Problem statement >> The lines from the top of the material below through the line containing "sign_post()" are to be printed exactly, with pictures omitted.

Data shown >>

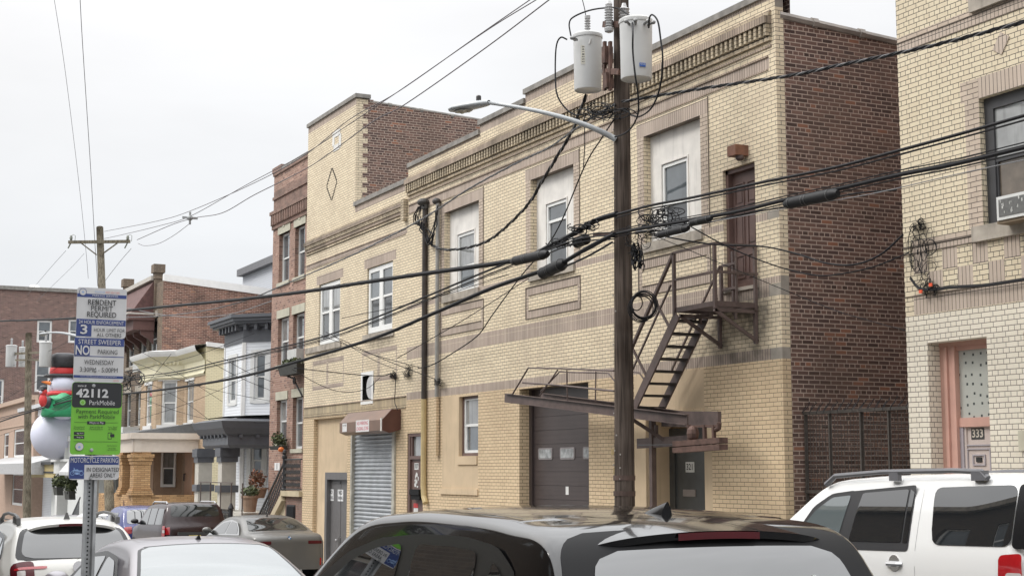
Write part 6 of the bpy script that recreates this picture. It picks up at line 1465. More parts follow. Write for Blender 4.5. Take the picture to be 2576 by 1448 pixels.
    s.build('bolt', GAL, t)
sign_post()

# ================================================================== cars
def lerp(a, b, f): return a+(b-a)*f
def pchip(pts, n):
    """monotone-ish smooth sampling of an (x,z) control polygon by Catmull-Rom with chord parameter"""
    P_ = [Vector((p[0], p[1], 0)) for p in pts]; P_ = [P_[0]*2-P_[1]]+P_+[P_[-1]*2-P_[-2]]; out = []; ks = []
    for i in range(1, len(P_)-2):
        for k in range(n):
            t = k/n; a, b, c, d = P_[i-1], P_[i], P_[i+1], P_[i+2]
            la, lb, lc = max((b-a).length**.5, 1e-3), max((c-b).length**.5, 1e-3), max((d-c).length**.5, 1e-3)
            m1 = ((b-a)/la-(c-a)/(la+lb)+(c-b)/lb)*lb; m2 = ((c-b)/lb-(d-b)/(lb+lc)+(d-c)/lc)*lb
            v = b*(2*t**3-3*t*t+1)+m1*(t**3-2*t*t+t)+c*(-2*t**3+3*t*t)+m2*(t**3-t*t); out.append((v.x, v.y)); ks.append(i-1+t)
    out.append((P_[-2].x, P_[-2].y)); ks.append(len(pts)-1.); return out, ks
class Car:
    def __init__(s, Xr, Yc, L, w, prof, belt, tum, label, cat, paint, rf_=.09, crown=.05, name='parked_car', dz=0, rear_round=.13, cam_b=.03):
        s.L, s.w, s.belt, s.tum, s.rf, s.crown, s.rr = L, w, belt, tum, rf_, crown, rear_round
        s.paint = paint
        s.t = thing(name, (Xr, Yc, gz(Xr)+dz), label, cat, 'cars parked along both kerbs', rot=(0, .024, pi))
        s.prof, s.ks = pchip(prof, 10)
        # inset profile (for the side silhouette)
        s.nr = []
        for k in range(len(s.prof)):
            a = Vector(s.prof[max(k-1, 0)]); b = Vector(s.prof[min(k+1, len(s.prof)-1)]); d = (b-a); d = d.normalized() if d.length > 0 else Vector((1, 0)); s.nr.append(Vector((-d.y, d.x)))
        s.ztop = max(p[1] for p in prof)
    def W(s, x, z):
        e = max(0, (.75-x)/.75); f = max(0, (x-(s.L-1.1))/1.1); pl = 1-s.rr*e**2.4-.22*f**2.2
        if z > s.belt: k = (z-s.belt)/(s.ztop-s.belt); y = 1-s.tum*(.75*k+.25*k*k)
        else: k = (s.belt-z)/s.belt; y = 1-.02*k-.06*max(0, k-.55)**1.5+.012*sin(min(k, 1)*pi)
        return s.w*pl*y
    def rib(s, i, t, off=0.):
        """point on the ribbon at profile sample i (float ok), t in -1..1"""
        i = min(max(i, 0), len(s.prof)-1.001); k = int(i); f = i-k
        px = lerp(s.prof[k][0], s.prof[k+1][0], f); pz = lerp(s.prof[k][1], s.prof[k+1][1], f); n = s.nr[k].lerp(s.nr[k+1], f)
        if n.y < -.2: n = -n
        w = s.W(px, pz); a = abs(t); r = s.rf; t0 = 1-1.6*r/w
        dn = 0
        if a > t0: q = (a-t0)/(1-t0); dn = -r*(1-sqrt(max(0, 1-q*q)))
        dn += s.crown*(1-a*a)
        dn += off
        return Vector((px+n.x*dn, t*(w-0.0), pz+n.y*dn))
    def body(s):
        mb = MB(); T = [-1, -.985, -.96, -.93, -.89, -.8, -.6, -.4, -.2, 0, .2, .4, .6, .8, .89, .93, .96, .985, 1]
        rows = [[s.rib(i, t) for t in T] for i in range(len(s.prof))]; mb.grid(rows, 0, flip=True)
        for sg in (-1, 1):
            rows = []
            for i in range(len(s.prof)):
                top = s.rib(i, sg); col = []
                zb = .20
                for k in range(13):
                    z = lerp(top.z, zb, k/12) if top.z > zb else top.z; 
                    col.append(Vector((top.x, sg*s.W(top.x, z) if k else top.y, z)))
                rows.append(col)
            mb.grid(rows, 0, flip=(sg > 0))
        s.b = mb.build('body', s.paint, s.t, smooth='all', weld=2e-4); return s.b
    def patch(s, name, i0, i1, t0, t1, m, off=.004, cr=.12, nu=14, nv=22, par=None, taper=0., smooth='all', label=None, sag=0.):
        """panel lying on the ribbon between profile keys i0..i1"""
        I = lambda key: min(range(len(s.ks)), key=lambda q: abs(s.ks[q]-key))
        a, b = I(i0), I(i1); a = i0*10; b = i1*10; rows = []
        for u in range(nu+1):
            f = u/nu; e = max(0, (cr-f)/cr, (f-1+cr)/cr) if cr else 0; sh = (1-sqrt(max(0, 1-e*e)))*cr*.9
            hw = (t1-t0)/2*(1-taper*f); c = (t0+t1)/2; rows.append([s.rib(lerp(a, b, f)+sag*10*(1-abs(2*v/nv-1)**2)*(1-f), c+(hw-sh*(t1-t0)/2)*(2*v/nv-1), off) for v in range(nv+1)])
        mb = MB(); mb.grid(rows, 0, flip=True); return mb.build(name, m, par or s.b, smooth=smooth, label=label)
    def sidepoly(s, name, pts, m, off=.004, sides=(-1, 1), par=None, n=26, rows=7, round_=.06, label=None):
        """window outline in (x,z), rounded, laid on the curved side"""
        P_ = [Vector((p[0], p[1])) for p in pts]; out = []
        for k in range(len(P_)):
            a, b, c = P_[k-1], P_[k], P_[(k+1) % len(P_)]; r = min(round_, (a-b).length*.4, (c-b).length*.4); p0 = b+(a-b).normalized()*r; p1 = b+(c-b).normalized()*r
            for q in range(5): f = q/4; out.append(p0*(1-f)**2+b*2*f*(1-f)+p1*f*f)
        x0, x1 = min(p.x for p in out), max(p.x for p in out); res = None
        xs = [lerp(x0+.002, x1-.002, .5-.5*cos(pi*k/n)) for k in range(n+1)]; cols = []
        for x in xs:
            zs = []
            for k in range(len(out)):
                a, b = out[k-1], out[k]
                if (a.x-x)*(b.x-x) <= 0 and abs(a.x-b.x) > 1e-9: zs.append(a.y+(b.y-a.y)*(x-a.x)/(b.x-a.x))
            if zs: cols.append((x, min(zs), max(zs)))
        for sg in sides:
            g = [[Vector((x, sg*(s.W(x, lerp(z0, z1, k/rows))+off), lerp(z0, z1, k/rows))) for k in range(rows+1)] for x, z0, z1 in cols]
            mb = MB(); mb.grid(g, 0, flip=(sg < 0)); res = mb.build(name, m, par or s.b, smooth='all', label=label)
        return res
    def wheels(s, xs, r=.35, wd=.22):
        for x in xs:
            for sg in (-1, 1):
                y = sg*(s.w-.10); mb = MB(); c = Vector((x, y, r)); mb.lathe(c, [(r*.62, -wd/2), (r*.94, -wd/2), (r, -wd*.35), (r, wd*.35), (r*.94, wd/2), (r*.62, wd/2)], 28, 'y'); wh = mb.build('wheel', mat('tyre rubber', (.02, .02, .02), .85, var=.1), s.t, smooth=True)
                mb = MB(); yy = sg*wd/2
                mb.lathe(c+Vector((0, yy*.9, 0)), [(r*.66, -.01), (r*.66, .01), (r*.6, .012)], 28, 'y')
                for k in range(7): a = 2*pi*k/7; mb.bar(c+Vector((0, yy, 0)), c+Vector((cos(a)*r*.62, yy, sin(a)*r*.62)), .07, .03, up=(0, 1, 0))
                mb.lathe(c+Vector((0, yy, 0)), [(r*.16, -.02), (r*.16, .03)], 12, 'y'); mb.build('rim', mat('alloy rim', (.42, .42, .43), .3, metal=.8, var=0), wh)
                pts = [Vector((x+1.16*r*cos(a*pi/12), sg*(s.W(x, .5)+.006), .32+1.16*r*sin(a*pi/12))) for a in range(13)]; mb = MB(); mb.face(pts if sg > 0 else pts[::-1]); mb.build('wheel_arch', DARK, s.b)
    def shell(s, name, pts, m, par=None, **k): pass
def paint(name, c, metal=.0, rough=.35, coat=.35, flake=0., cior=1.5): 
    return mat(name, c, rough, metal=metal, var=.0, spec=.5, coat=coat, cior=cior)
CG = mat('dark car glass', (.010, .012, .014), .02, var=0, spec=.5, coat=1., cior=1.95)
CGL = mat('light car glass', (.10, .12, .125), .02, var=0, spec=.5, coat=1., cior=1.8)
TR = mat('black plastic trim', (.016, .016, .018), .45, var=.1); GB = mat('gloss black trim', (.008, .008, .009), .22, var=0, spec=.35)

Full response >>
Write part 6 of the bpy script that recreates this picture. It picks up at line 1465. More parts follow. Write for Blender 4.5. Take the picture to be 2576 by 1448 pixels.
    s.build('bolt', GAL, t)
sign_post()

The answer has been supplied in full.